Take every line from the listing below that includes "part" and copy it.

Collected material:
/---
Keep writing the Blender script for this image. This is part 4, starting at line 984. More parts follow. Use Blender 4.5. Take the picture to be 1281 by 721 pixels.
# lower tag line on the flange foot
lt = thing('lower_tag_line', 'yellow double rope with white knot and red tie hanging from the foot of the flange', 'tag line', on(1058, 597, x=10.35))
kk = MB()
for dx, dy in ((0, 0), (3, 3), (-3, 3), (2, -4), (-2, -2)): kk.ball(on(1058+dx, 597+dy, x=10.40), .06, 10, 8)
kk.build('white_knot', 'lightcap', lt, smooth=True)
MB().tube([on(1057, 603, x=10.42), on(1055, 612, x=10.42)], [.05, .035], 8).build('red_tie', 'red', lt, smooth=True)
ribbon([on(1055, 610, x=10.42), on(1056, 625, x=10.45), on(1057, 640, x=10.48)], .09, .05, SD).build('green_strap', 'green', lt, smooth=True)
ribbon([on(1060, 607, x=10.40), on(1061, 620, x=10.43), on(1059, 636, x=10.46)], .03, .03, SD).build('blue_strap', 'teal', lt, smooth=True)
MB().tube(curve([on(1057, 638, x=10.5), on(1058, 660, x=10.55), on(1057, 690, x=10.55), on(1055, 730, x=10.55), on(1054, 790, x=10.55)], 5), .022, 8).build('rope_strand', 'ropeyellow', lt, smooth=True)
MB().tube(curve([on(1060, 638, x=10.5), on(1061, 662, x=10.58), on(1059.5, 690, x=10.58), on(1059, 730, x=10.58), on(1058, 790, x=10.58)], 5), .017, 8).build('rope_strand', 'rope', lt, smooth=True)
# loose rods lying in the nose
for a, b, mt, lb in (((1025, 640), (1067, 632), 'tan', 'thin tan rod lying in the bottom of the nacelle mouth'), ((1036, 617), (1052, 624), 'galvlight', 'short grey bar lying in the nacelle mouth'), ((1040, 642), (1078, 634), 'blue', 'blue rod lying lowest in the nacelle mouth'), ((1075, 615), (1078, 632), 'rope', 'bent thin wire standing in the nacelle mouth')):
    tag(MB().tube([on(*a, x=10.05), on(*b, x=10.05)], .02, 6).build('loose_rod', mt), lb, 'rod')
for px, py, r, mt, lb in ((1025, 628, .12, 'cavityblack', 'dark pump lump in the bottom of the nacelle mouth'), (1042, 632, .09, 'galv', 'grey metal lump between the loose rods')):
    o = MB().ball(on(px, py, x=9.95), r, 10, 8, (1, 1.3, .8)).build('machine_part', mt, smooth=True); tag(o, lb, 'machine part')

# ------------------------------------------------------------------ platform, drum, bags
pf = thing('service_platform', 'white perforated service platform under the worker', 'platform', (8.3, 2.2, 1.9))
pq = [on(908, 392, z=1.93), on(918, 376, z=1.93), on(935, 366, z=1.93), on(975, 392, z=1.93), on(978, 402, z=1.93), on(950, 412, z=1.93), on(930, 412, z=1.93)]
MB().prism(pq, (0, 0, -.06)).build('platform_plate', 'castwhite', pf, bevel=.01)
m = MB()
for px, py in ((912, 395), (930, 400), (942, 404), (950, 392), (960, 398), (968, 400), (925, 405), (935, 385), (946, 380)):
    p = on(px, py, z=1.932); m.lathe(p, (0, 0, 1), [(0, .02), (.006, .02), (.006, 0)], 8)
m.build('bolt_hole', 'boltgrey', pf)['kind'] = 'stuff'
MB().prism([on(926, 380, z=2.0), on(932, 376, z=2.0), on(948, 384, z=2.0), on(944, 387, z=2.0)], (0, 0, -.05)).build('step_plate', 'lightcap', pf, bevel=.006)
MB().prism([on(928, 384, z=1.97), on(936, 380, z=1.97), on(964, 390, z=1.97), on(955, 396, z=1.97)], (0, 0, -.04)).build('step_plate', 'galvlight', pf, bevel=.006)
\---
Worked answer:
Keep writing the Blender script for this image. This is part 4, starting at line 984. More parts follow. Use Blender 4.5. Take the picture to be 1281 by 721 pixels.
    o = MB().ball(on(px, py, x=9.95), r, 10, 8, (1, 1.3, .8)).build('machine_part', mt, smooth=True); tag(o, lb, 'machine part')